• What to work on: Starting at the first line of the listing below, repeat each line exactly until the line containing "from mathutils.geometry import", which you include. Leave out pictures.

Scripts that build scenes
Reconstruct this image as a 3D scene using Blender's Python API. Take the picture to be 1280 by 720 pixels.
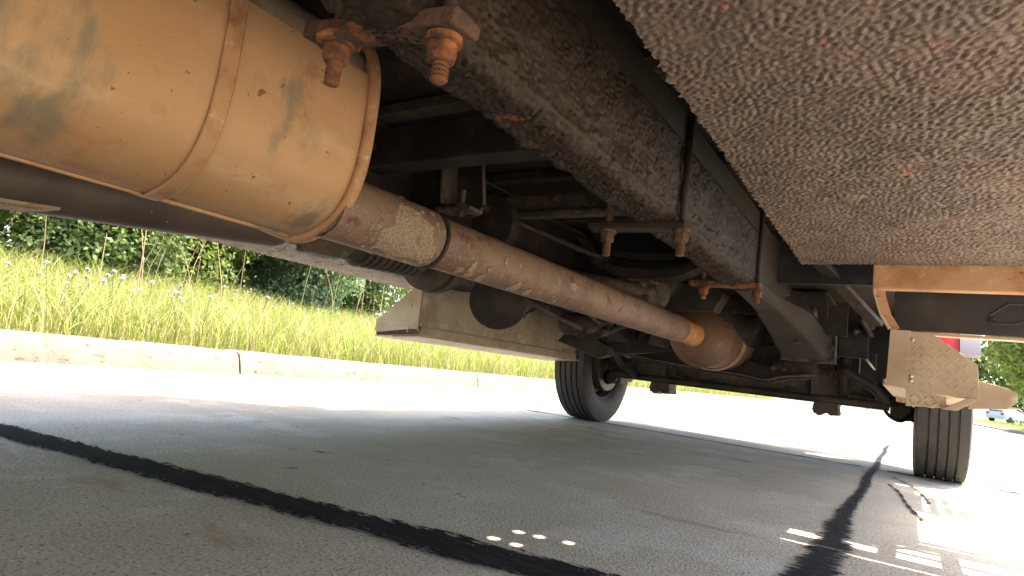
import bpy, bmesh, math, random
import numpy as np
from mathutils import Vector, Matrix
from mathutils.geometry import delaunay_2d_cdt

scene = bpy.context.scene
for o in list(bpy.data.objects):
    bpy.data.objects.remove(o)
COL = scene.collection
R = math.radians
rng = random.Random(7)
nr = np.random.default_rng(11)

# ---------------------------------------------------------------- camera
# world: x = right of the truck, y = forward along the truck, z = up
FPX, V1, TILT, CAMH = 760.0, (1135.0, 515.0), 0.1226, 0.32
Fv = Vector((V1[0]-640, V1[1]-360, FPX)).normalized()
Pv = Vector((V1[0]-640-1000, V1[1]-360-1000*TILT, FPX))
Uv = Fv.cross(Pv).normalized()
if Uv.y > 0: Uv = -Uv
Rv = Fv.cross(Uv)
if Rv.x < 0: Rv = -Rv
cam_d = bpy.data.cameras.new('camera')
cam = bpy.data.objects.new('camera', cam_d); COL.objects.link(cam)
cx = Vector((Rv.x, Fv.x, Uv.x)); cy = -Vector((Rv.y, Fv.y, Uv.y)); cz = -Vector((Rv.z, Fv.z, Uv.z))
m = Matrix((cx, cy, cz)).transposed().to_4x4(); m.translation = (0, 0, CAMH)
cam.matrix_world = m
cam_d.sensor_width = 36.0; cam_d.lens = FPX/1280*36.0
cam_d.clip_start = 0.02; cam_d.clip_end = 600
scene.camera = cam

# ---------------------------------------------------------------- light
SX, SY = 0.35, 0.42                       # horizontal run of a sun ray per metre of height
el = math.atan(1/math.hypot(SX, SY)); az = math.atan2(SX, SY)
world = bpy.data.worlds.new('World'); scene.world = world; world.use_nodes = True
wn = world.node_tree.nodes; wl = world.node_tree.links
bg = wn['Background']; sky = wn.new('ShaderNodeTexSky'); sky.sky_type = 'NISHITA'
sky.sun_disc = False; sky.sun_elevation = el; sky.sun_rotation = az
sky.air_density = 1.0; sky.dust_density = 3.0
wl.new(sky.outputs[0], bg.inputs[0]); bg.inputs[1].default_value = 0.15
sun_d = bpy.data.lights.new('sun', 'SUN'); sun_d.energy = 3.5; sun_d.angle = R(0.5); sun_d.color = (1.0, 0.89, 0.74)
sun = bpy.data.objects.new('sun', sun_d); COL.objects.link(sun)
sun.rotation_euler = Vector((SX, SY, 1)).to_track_quat('Z', 'Y').to_euler()
scene.view_settings.view_transform = 'Standard'; scene.view_settings.look = 'None'
scene.view_settings.gamma = 1.0; scene.view_settings.use_curve_mapping = False
scene.view_settings.exposure = 2.7
scene.render.engine = 'CYCLES'
scene.cycles.max_bounces = 8; scene.cycles.diffuse_bounces = 5

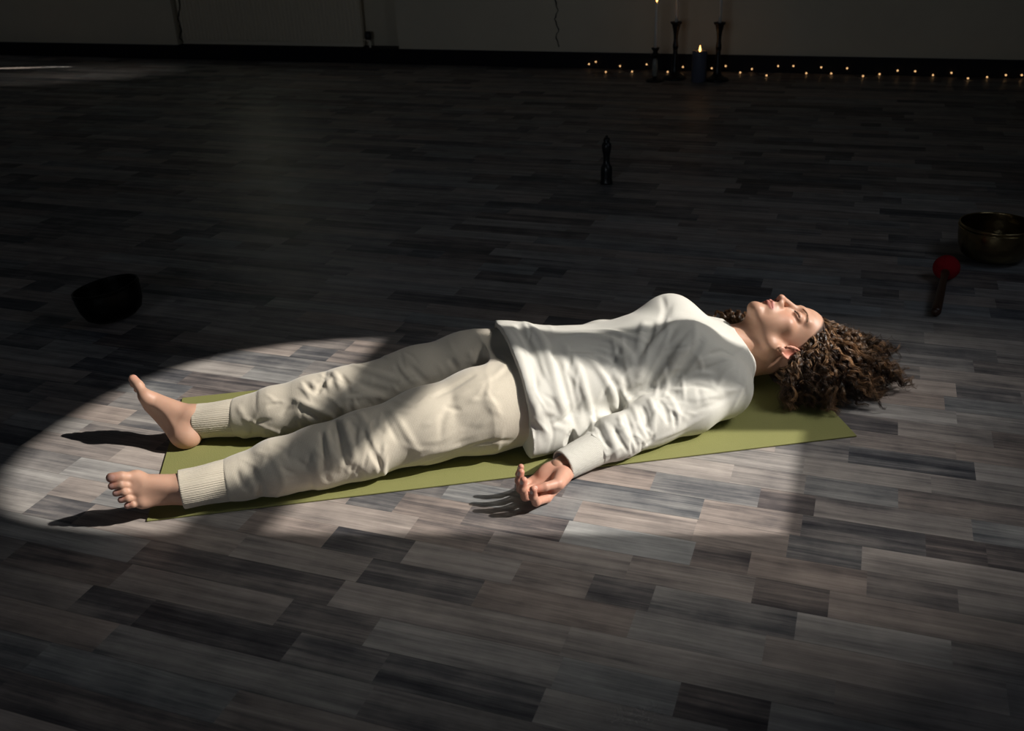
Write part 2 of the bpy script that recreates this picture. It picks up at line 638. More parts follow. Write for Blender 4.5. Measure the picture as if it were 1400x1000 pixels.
class Field:
    """a distance field on a grid; shapes are blended into it and its zero surface becomes a mesh"""
    def __init__(s, lo, hi, vox):
        s.lo = np.array(lo, float)
        s.vox = vox
        s.n = np.ceil((np.array(hi) - s.lo) / vox).astype(int) + 1
        s.D = np.full(tuple(s.n), FAR, np.float32)
        s.ax = [(s.lo[i] + np.arange(s.n[i]) * vox).astype(np.float32) for i in range(3)]

    def win(s, lo, hi):
        a = np.clip(np.floor((np.array(lo) - s.lo) / s.vox).astype(int), 0, s.n)
        b = np.clip(np.ceil((np.array(hi) - s.lo) / s.vox).astype(int) + 1, 0, s.n)
        sl = tuple(slice(a[i], b[i]) for i in range(3))
        X = s.ax[0][sl[0]][:, None, None]
        Y = s.ax[1][sl[1]][None, :, None]
        Z = s.ax[2][sl[2]][None, None, :]
        return sl, X, Y, Z

    def op(s, fn, lo, hi, k=0.01, mode='add'):
        m = max(k, 0.0) + 4 * s.vox + 0.008
        sl, X, Y, Z = s.win(np.array(lo) - m, np.array(hi) + m)
        if min(x.stop - x.start for x in sl) <= 0:
            return
        d = fn(X, Y, Z).astype(np.float32)
        A = s.D[sl]
        if mode == 'add':
            if k > 0:
                h = np.clip(0.5 + 0.5 * (A - d) / k, 0, 1)
                s.D[sl] = A * (1 - h) + d * h - k * h * (1 - h)
            else:
                s.D[sl] = np.minimum(A, d)
        elif mode == 'sub':
            if k > 0:
                h = np.clip(0.5 - 0.5 * (A + d) / k, 0, 1)
                s.D[sl] = A * (1 - h) - d * h + k * h * (1 - h)
            else:
                s.D[sl] = np.maximum(A, -d)

    def cap(s, a, b, ra, rb=None, k=0.01, mode='add'):
        rb = ra if rb is None else rb
        a = np.array(a, float); b = np.array(b, float)
        ba = b - a
        q = max(float(ba @ ba), 1e-12)

        def fn(X, Y, Z):
            x, y, z = X - a[0], Y - a[1], Z - a[2]
            t = np.clip((x * ba[0] + y * ba[1] + z * ba[2]) / q, 0, 1)
            return np.sqrt((x - t * ba[0]) ** 2 + (y - t * ba[1]) ** 2 + (z - t * ba[2]) ** 2) - (ra + (rb - ra) * t)
        r = max(ra, rb)
        s.op(fn, np.minimum(a, b) - r, np.maximum(a, b) + r, k, mode)

    def chain(s, pts, k=0.01, mode='add'):
        """pts: (x, y, z, r)"""
        for p, q in zip(pts[:-1], pts[1:]):
            s.cap(p[:3], q[:3], p[3], q[3], k, mode)

    def ell(s, c, r, R=None, k=0.01, mode='add'):
        c = np.array(c, float); r = np.array(r, float)
        R = np.eye(3) if R is None else np.array(R)       # rows: the ellipsoid's axes

        def fn(X, Y, Z):
            x, y, z = X - c[0], Y - c[1], Z - c[2]
            u = [(x * R[i][0] + y * R[i][1] + z * R[i][2]) for i in range(3)]
            k0 = np.sqrt(sum((u[i] / r[i]) ** 2 for i in range(3)))
            k1 = np.sqrt(sum((u[i] / r[i] ** 2) ** 2 for i in range(3))) + 1e-6
            return k0 * (k0 - 1) / k1
        m = float(r.max())
        s.op(fn, c - m, c + m, k, mode)

    def loft(s, st, k=0.01, power=2.2, mode='add'):
        """st: stations (x, cy, cz, half width, half height) along x"""
        st = np.array(st, float)
        xs = st[:, 0]

        def smooth(x, i):
            return np.interp(x, xs, st[:, i])

        def fn(X, Y, Z):
            x = np.clip(X, xs[0], xs[-1])
            xx = np.linspace(xs[0], xs[-1], 120)
            tab = []
            for i in range(1, 5):
                v = np.interp(xx, xs, st[:, i])
                kk = np.ones(13) / 13
                v = np.convolve(np.pad(v, 6, mode='edge'), kk, 'valid')
                tab.append(np.interp(x, xx, v))
            cy, cz, hw, hh = tab
            q = (np.abs((Y - cy) / hw) ** power + np.abs((Z - cz) / hh) ** power) ** (1 / power)
            d = (q - 1) * np.minimum(hw, hh) * 0.85
            e = np.maximum(xs[0] - X, X - xs[-1])
            return np.maximum(d, e) + 0 * Z
        s.op(fn, [xs[0], (st[:, 1] - st[:, 3]).min(), (st[:, 2] - st[:, 4]).min()], [xs[-1], (st[:, 1] + st[:, 3]).max(), (st[:, 2] + st[:, 4]).max()], k, mode)

    def plane(s, p, n, k=0.004):
        """keep the side n points away from"""
        n = np.array(n, float); n /= np.linalg.norm(n); p = np.array(p, float)
        X, Y, Z = s.ax[0][:, None, None], s.ax[1][None, :, None], s.ax[2][None, None, :]
        d = ((X - p[0]) * n[0] + (Y - p[1]) * n[1] + (Z - p[2]) * n[2]).astype(np.float32)
        h = np.clip(0.5 - 0.5 * (s.D - d) / k, 0, 1)
        s.D = (s.D * (1 - h) + d * h + k * h * (1 - h)).astype(np.float32)

    def sample(s, P):
        P = (np.asarray(P, float) - s.lo) / s.vox
        i = np.floor(P).astype(int)
        fr = P - i
        ok = np.all((i >= 0) & (i < s.n - 1), axis=-1)
        i = np.clip(i, 0, s.n - 2)
        out = 0
        for dx in (0, 1):
            for dy in (0, 1):
                for dz in (0, 1):
                    wgt = (fr[..., 0] if dx else 1 - fr[..., 0]) * (fr[..., 1] if dy else 1 - fr[..., 1]) * (fr[..., 2] if dz else 1 - fr[..., 2])
                    out = out + wgt * s.D[i[..., 0] + dx, i[..., 1] + dy, i[..., 2] + dz]
        return np.where(ok, out, FAR)

    def grad(s, P, e=None):
        e = e or 1.5 * s.vox
        P = np.asarray(P, float)
        g = np.stack([s.sample(P + np.eye(3)[i] * e) - s.sample(P - np.eye(3)[i] * e) for i in range(3)], -1)
        return g / (np.linalg.norm(g, axis=-1, keepdims=True) + 1e-9)

    def hit(s, x, y):
        """where a sight line of the photograph first meets the surface, in the mat frame"""
        d = view_dir_l(x, y)
        d = d / np.linalg.norm(d)
        t = np.arange(1.6, 4.2, s.vox * 0.6)
        P = CAM_L + d * t[:, None]
        v = s.sample(P)
        i = np.argmax(v < 0)
        if not v[i] < 0:
            i = int(np.argmin(v))
            return P[i], v[i] < 0.012
        return P[i], True

    def bumpline(s, C, sig, amp):
        """raise (amp > 0) or sink the surface along a line, fading out at both ends"""
        C = np.asarray(C); m = len(C)
        L_ = np.r_[0, np.cumsum(np.linalg.norm(np.diff(C, axis=0), axis=1))]
        L_ /= L_[-1]
        sg = 3.2 * sig
        sl, X, Y, Z = s.win(C.min(0) - sg, C.max(0) + sg)
        if min(x.stop - x.start for x in sl) <= 0:
            return
        W = np.zeros(s.D[sl].shape, np.float32)
        for i in range(m - 1):
            a, b = C[i], C[i + 1]
            ba = b - a; q = max(float(ba @ ba), 1e-12)
            x, y, z = X - a[0], Y - a[1], Z - a[2]
            t = np.clip((x * ba[0] + y * ba[1] + z * ba[2]) / q, 0, 1)
            d2 = (x - t * ba[0]) ** 2 + (y - t * ba[1]) ** 2 + (z - t * ba[2]) ** 2
            tt = L_[i] + (L_[i + 1] - L_[i]) * t
            fade = np.sin(np.pi * np.clip(tt * 0.94 + 0.03, 0, 1)) ** 0.8
            W = np.maximum(W, np.exp(-d2 / (2 * sig * sig)) * fade)
        s.D[sl] -= (amp * W).astype(np.float32)

    def fold(s, pts, r=0.010, lift=0.005, k=0.018, mode='add'):
        """a crease or a ridge of cloth along a line on the surface"""
        pts = np.array(pts, float)
        tq = np.linspace(0, len(pts) - 1, 4 * (len(pts) - 1) + 1)
        # smooth curve through the measured points
        ctrl = np.stack([np.interp(tq, np.arange(len(pts)), pts[:, i]) for i in (0, 1)], 1)
        for _ in range(2):
            ctrl[1:-1] = 0.25 * ctrl[:-2] + 0.5 * ctrl[1:-1] + 0.25 * ctrl[2:]
        Q = []
        for x, y in ctrl:
            p, ok = s.hit(x, y)
            if ok and (not Q or np.linalg.norm(p - Q[-1]) < 0.06):
                Q.append(p)
        if len(Q) < 3:
            return
        s.bumpline(Q, r * 0.47, lift * 1.15 if mode == 'add' else -lift * 1.15)

    def mesh(s, name, xf=None):
        g = vdb.FloatGrid(FAR)
        g.copyFromArray(s.D, tolerance=0.0)
        pts, quads = g.convertToQuads(isovalue=0.0) if hasattr(g, 'convertToQuads') else (None, None)
        pts = np.asarray(pts, np.float64) * s.vox + s.lo
        quads = np.asarray(quads, np.int64)
        # face outwards
        a, b, c = pts[quads[:400, 0]], pts[quads[:400, 1]], pts[quads[:400, 2]]
        nn = np.cross(b - a, c - a)
        gg = s.grad((a + c) / 2)
        if (nn * gg).sum() < 0:
            quads = quads[:, ::-1]
        return pts, quads


def mesh_from(name, parts):
    """parts: list of (points, quads[, attributes]) -> one mesh"""
    off, P, Q = 0, [], []
    for p, q in parts:
        P.append(p); Q.append(q + off); off += len(p)
    P = np.concatenate(P); Q = np.concatenate(Q)
    me = bpy.data.meshes.new(name)
    me.vertices.add(len(P))
    me.vertices.foreach_set('co', P.astype(np.float32).ravel())
    nv = Q.shape[1]
    me.loops.add(len(Q) * nv)
    me.loops.foreach_set('vertex_index', Q.astype(np.int32).ravel())
    me.polygons.add(len(Q))
    me.polygons.foreach_set('loop_start', np.arange(0, len(Q) * nv, nv, dtype=np.int32))
    me.polygons.foreach_set('loop_total', np.full(len(Q), nv, dtype=np.int32))
    me.update(calc_edges=True)
    me.validate()
    return me, P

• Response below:
Reconstruct this image as a 3D scene using Blender's Python API. Take the picture to be 1280 by 720 pixels.
import bpy, bmesh, math, random
import numpy as np
from mathutils import Vector, Matrix
from mathutils.geometry import delaunay_2d_cdt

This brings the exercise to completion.